Hamparan hijau toska menghiasi pemandangan. Dinding-dinding karang berdiri tegak lurus mengurung luasannya. Gua-gua purba di sela-selanya adalah memoar akan kehidupan manusia pre-historis. Danau Napabale juga mengingatkan saya kepada Danau Kakaban di Kalimantan Timur, airnya asin.
Kami berkunjung ke Pulau Muna pada saat yang tidak tepat. Sebuah sengketa etno-politis belum lama pecah di Raha, kota terbesar di Muna, menelan korban jiwa. Namun apa lacur, kami baru mengetahuinya ketika sudah kepalang basah setengah perjalanan ke sini.
Keasinan Danau Napabale mampu dijelaskan lewat keberadaan sebuah terowongan alami sepanjang tiga puluh meter yang menghubungkan danau ini dengan laut lepas. Pada musim kemarau, tatkala air surut, terowongan ini dapat dilintasi. Bahkan lorong air ini menjadi lintasan permanen bagi para nelayan yang berniat untuk melaut.
“Jauh di sana di Desa Mabolu,” lanjut Hajar, pengojek yang mengantar kami, “Ada gua purba namanya Gua Leang Kobori. Untuk ke sana kita harus jalan lagi beberapa kilometer.”
Secara harafiah, Leang Kobori berarti lubang tulis. Gua purba yang satu ini terang mendapatkan namanya dari simpanan coret-moret manusia pra-sejarah di luasan dinding-dindingnya, mirip seperti Leang-Leang di Makassar. Bukan seperti jalan-jalan di taman tentu saja. Untuk mencapainya kita perlu meyusuri jalur bersemak sejauh enam kilometer yang diapit tebing-tebing karang yang curam. Gua Leang Kobori sendiri terselip di ketinggian tiga ratus meter dari permukaan laut, dalam sebuah lekuk kapur yang sepi.
“Kapal menuju Bau-Bau akan tiba sore ini,” seru Rudy dari tepi danau yang jauh, “Kita sepertinya harus kembali ke pelabuhan sekarang!”
Memang hari belum sore.
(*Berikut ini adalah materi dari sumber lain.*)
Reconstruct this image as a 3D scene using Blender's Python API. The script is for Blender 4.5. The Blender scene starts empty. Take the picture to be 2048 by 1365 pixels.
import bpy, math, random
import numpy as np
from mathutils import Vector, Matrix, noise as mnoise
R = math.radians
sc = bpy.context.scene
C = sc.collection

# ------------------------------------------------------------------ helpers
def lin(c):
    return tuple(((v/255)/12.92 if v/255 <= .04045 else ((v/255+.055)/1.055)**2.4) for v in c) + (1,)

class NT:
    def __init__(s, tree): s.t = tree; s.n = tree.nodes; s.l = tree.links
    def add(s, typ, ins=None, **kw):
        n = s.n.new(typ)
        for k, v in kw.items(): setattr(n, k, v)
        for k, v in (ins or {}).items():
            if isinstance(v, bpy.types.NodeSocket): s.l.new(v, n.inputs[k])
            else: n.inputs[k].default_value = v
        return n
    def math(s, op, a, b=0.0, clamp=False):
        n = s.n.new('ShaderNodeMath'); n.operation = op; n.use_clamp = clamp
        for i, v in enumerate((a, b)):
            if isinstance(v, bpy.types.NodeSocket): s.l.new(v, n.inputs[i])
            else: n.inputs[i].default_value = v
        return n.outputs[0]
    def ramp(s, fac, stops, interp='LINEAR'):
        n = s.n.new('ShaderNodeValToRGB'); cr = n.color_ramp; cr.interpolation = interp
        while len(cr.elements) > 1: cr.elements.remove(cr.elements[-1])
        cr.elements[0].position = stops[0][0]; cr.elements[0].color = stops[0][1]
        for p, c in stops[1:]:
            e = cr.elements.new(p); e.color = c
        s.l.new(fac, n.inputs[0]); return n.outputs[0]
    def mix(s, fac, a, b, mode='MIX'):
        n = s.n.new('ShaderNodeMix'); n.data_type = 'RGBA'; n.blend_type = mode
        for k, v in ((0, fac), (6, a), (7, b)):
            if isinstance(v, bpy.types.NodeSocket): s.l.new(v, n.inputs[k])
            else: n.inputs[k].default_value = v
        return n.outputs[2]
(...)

Namun kami tidak ingin mengambil resiko karena kesempatan menumpang kapal menuju ke Bau-Bau hanya tinggal satu kali. Hajar pun kembali menggeber sepeda motornya, saya menumpang di belakang sambil membidikkan kamera di sepanjang lintas pedesaan. Belum puas rasanya menikmati danau yang indah itu.
Nokesa Sipaliha, indah sekali, Danau Napabale.